O fato de os dois serem brancos gerou uma série de questionamentos. Anielle conta que a família foi procurada pela roteirista, com a ideia já formatada. "Eu entendo que ia acontecer com ou sem a gente. Se eles conseguirem, de fato, colocar pessoas negras ali, vou ficar muito mais contente, pois irá permitir que contem suas narrativas. A bola está na mão deles. Não começaram bem, mas têm a chance de terminar diferente", avalia. "Isso é algo que as pessoas brancas têm por costume fazer: elas decidem, falam e acabam fazendo porque têm acessos que a gente não tem."

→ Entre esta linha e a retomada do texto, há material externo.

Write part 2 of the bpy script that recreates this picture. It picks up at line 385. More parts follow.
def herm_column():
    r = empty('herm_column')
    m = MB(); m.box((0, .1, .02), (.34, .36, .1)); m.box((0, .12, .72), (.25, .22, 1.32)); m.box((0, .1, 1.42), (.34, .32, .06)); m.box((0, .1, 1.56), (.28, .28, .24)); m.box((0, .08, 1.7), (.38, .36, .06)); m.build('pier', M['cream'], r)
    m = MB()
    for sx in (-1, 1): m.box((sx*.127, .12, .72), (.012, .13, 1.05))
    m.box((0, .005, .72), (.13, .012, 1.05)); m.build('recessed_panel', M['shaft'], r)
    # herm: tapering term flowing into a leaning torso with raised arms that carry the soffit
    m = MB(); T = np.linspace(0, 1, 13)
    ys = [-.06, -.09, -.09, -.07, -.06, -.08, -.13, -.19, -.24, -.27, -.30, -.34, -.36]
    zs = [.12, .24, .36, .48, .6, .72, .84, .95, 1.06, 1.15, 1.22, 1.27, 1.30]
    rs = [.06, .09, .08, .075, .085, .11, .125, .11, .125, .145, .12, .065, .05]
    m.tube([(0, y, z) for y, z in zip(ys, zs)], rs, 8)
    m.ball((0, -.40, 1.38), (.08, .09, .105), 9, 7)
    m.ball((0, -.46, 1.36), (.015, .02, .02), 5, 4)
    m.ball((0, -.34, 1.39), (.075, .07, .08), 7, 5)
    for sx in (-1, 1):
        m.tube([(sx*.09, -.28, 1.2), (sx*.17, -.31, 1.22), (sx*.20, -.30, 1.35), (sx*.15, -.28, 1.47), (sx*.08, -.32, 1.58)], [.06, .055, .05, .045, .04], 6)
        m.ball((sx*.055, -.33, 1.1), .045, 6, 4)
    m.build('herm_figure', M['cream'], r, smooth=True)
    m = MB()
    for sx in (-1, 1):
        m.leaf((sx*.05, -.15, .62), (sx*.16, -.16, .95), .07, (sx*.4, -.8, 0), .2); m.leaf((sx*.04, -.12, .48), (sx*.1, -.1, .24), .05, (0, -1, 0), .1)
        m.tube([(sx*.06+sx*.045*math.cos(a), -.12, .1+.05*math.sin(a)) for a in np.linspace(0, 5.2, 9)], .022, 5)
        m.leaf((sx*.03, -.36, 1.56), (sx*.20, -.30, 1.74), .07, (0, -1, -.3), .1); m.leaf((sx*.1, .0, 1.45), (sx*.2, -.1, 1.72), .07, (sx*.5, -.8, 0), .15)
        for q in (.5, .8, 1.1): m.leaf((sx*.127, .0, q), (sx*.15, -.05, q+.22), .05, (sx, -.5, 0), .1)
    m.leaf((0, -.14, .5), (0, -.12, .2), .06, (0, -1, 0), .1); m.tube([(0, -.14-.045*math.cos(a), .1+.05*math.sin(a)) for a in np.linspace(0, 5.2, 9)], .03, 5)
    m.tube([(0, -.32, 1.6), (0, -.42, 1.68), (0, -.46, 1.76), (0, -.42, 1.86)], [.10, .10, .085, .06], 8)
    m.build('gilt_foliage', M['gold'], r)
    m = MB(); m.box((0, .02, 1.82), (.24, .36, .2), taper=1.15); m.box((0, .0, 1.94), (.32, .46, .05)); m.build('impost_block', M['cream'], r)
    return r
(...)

Desde a estadia de Anielle nos EUA, que se estendeu por 12 anos, inquietações desse tipo – como a falta de representatividade racial, mas também feminina – costumavam ser tema de conversa entre ela e sua irmã quando estavam a sós. Por vezes, Marielle se via incomodada por ser a única mulher em espaços de decisão de seu partido. Além de ter perdido o porto seguro, a irmã caçula ficou com a responsabilidade de cuidar dos pais e levar adiante sua luta.
"Eu sempre acompanhava minha irmã, ajudava a escrever, estava junto nos debates. Ela me formou como mulher", resume. Questionada se, com tanta energia mobilizada para a militância, ela pensa em disputar um cargo eletivo, Anielle responde: "Não sei futuramente, mas hoje não. Para 2020, fora de cogitação total."